⬤ Something interesting is happening with how technical documentation gets read online—AI agents are now consuming it at roughly the same rate as actual people. @RohanPaul pointed out that this isn't just bots occasionally checking docs anymore. Instead, AI systems are treating documentation like a regular part of how they work, opening it routinely rather than only when something breaks. The data shows both total views and AI-driven views climbing throughout the year, but AI usage is accelerating much faster.
⬤ The numbers tell a clear story: total documentation views reached about 20.8 million by December, with AI viewership jumping from around 340,000 at the start of the year to nearly 10 million by year's end. That's a massive spike, and it suggests automated systems aren't just casual readers—they're becoming consistent, heavy users who pull up documentation as a standard step in their processes.

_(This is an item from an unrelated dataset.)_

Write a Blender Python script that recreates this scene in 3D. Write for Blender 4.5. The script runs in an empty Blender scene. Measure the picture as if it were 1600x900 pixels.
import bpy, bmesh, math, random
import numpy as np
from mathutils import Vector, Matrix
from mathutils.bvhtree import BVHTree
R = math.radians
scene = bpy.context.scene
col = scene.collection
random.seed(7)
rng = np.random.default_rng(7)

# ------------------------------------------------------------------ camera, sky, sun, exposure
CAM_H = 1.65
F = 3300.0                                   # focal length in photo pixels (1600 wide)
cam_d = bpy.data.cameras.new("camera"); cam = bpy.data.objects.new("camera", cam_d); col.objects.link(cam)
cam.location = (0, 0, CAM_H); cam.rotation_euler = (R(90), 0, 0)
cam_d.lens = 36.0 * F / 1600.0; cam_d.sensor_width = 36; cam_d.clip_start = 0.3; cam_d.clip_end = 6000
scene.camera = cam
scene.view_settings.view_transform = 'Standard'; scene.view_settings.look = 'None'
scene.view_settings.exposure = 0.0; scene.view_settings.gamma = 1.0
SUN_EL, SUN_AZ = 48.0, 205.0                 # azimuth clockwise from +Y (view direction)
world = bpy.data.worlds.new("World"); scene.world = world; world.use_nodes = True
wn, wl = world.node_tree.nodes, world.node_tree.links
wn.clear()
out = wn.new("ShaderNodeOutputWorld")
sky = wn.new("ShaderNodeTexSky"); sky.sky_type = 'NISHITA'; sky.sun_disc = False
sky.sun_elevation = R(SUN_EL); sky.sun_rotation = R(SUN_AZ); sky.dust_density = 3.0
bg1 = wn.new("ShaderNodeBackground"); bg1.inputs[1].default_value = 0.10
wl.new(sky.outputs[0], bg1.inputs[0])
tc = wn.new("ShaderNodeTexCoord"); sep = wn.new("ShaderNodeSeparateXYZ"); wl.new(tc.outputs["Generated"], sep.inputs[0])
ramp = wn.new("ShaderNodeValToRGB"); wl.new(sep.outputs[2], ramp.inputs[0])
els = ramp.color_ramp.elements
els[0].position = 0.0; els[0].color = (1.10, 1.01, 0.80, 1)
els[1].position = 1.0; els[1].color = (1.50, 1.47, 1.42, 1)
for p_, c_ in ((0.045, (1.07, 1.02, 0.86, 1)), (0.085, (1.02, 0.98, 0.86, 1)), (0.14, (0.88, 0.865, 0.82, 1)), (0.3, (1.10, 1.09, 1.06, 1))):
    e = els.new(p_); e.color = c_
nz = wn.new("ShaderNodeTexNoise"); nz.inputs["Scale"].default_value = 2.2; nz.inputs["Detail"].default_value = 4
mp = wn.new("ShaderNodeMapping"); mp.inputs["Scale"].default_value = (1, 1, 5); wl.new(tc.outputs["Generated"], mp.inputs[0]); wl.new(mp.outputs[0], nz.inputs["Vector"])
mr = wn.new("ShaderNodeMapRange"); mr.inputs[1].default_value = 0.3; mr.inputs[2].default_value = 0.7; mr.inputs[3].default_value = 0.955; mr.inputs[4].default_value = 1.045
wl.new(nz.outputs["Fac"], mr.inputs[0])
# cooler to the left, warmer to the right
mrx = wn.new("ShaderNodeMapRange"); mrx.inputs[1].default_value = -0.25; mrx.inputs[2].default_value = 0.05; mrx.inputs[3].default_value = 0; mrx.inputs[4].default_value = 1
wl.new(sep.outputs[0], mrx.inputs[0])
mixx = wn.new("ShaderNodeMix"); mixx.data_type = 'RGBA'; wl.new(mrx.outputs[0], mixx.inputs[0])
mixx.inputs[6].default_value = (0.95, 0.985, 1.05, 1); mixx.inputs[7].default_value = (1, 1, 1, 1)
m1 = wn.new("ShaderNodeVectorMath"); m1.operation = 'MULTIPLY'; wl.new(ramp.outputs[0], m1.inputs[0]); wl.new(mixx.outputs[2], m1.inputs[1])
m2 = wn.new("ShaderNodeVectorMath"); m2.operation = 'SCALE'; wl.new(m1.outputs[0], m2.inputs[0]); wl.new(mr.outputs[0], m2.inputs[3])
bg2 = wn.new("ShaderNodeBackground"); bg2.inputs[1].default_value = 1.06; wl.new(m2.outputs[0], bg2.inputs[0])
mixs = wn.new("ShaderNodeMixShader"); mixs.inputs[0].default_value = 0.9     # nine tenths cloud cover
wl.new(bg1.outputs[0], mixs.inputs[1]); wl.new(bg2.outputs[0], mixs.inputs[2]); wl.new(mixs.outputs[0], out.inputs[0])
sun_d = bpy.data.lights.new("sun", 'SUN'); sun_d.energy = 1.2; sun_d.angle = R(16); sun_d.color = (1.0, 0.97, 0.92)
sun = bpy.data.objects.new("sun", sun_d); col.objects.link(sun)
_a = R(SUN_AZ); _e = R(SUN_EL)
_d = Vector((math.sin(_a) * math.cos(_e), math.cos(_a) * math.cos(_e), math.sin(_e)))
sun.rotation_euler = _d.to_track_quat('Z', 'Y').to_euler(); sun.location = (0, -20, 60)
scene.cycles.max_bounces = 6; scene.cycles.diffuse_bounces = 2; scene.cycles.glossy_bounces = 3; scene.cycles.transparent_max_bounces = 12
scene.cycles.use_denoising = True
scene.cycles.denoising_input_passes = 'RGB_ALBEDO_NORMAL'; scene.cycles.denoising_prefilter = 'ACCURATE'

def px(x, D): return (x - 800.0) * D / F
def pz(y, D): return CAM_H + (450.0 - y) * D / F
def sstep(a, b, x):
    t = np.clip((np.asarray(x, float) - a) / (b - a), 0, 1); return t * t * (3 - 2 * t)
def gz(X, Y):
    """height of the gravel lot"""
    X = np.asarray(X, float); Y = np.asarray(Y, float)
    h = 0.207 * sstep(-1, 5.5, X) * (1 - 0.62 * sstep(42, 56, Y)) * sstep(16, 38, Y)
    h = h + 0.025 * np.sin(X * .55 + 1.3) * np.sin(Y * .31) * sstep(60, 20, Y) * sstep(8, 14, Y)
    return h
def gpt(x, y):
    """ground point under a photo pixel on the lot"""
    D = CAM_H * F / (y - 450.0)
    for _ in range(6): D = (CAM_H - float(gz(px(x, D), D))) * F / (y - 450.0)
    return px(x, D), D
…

⬤ While human readership kept growing at a steady pace, AI usage really took off in the second half of the year. This matches the pattern of AI agents opening docs as part of their normal workflow instead of only when troubleshooting. The result? Fewer views come from individual people clicking around, and more come from automated processes running in the background.
⬤ Why does this matter? It's an early signal of how automation is changing the digital landscape. Documentation is becoming a resource that AI systems depend on to make decisions and execute tasks. As this trend continues, we'll likely see even more automated access to technical resources, reflecting broader changes in how software operates and how the balance shifts between human involvement and machine-driven processes across the board.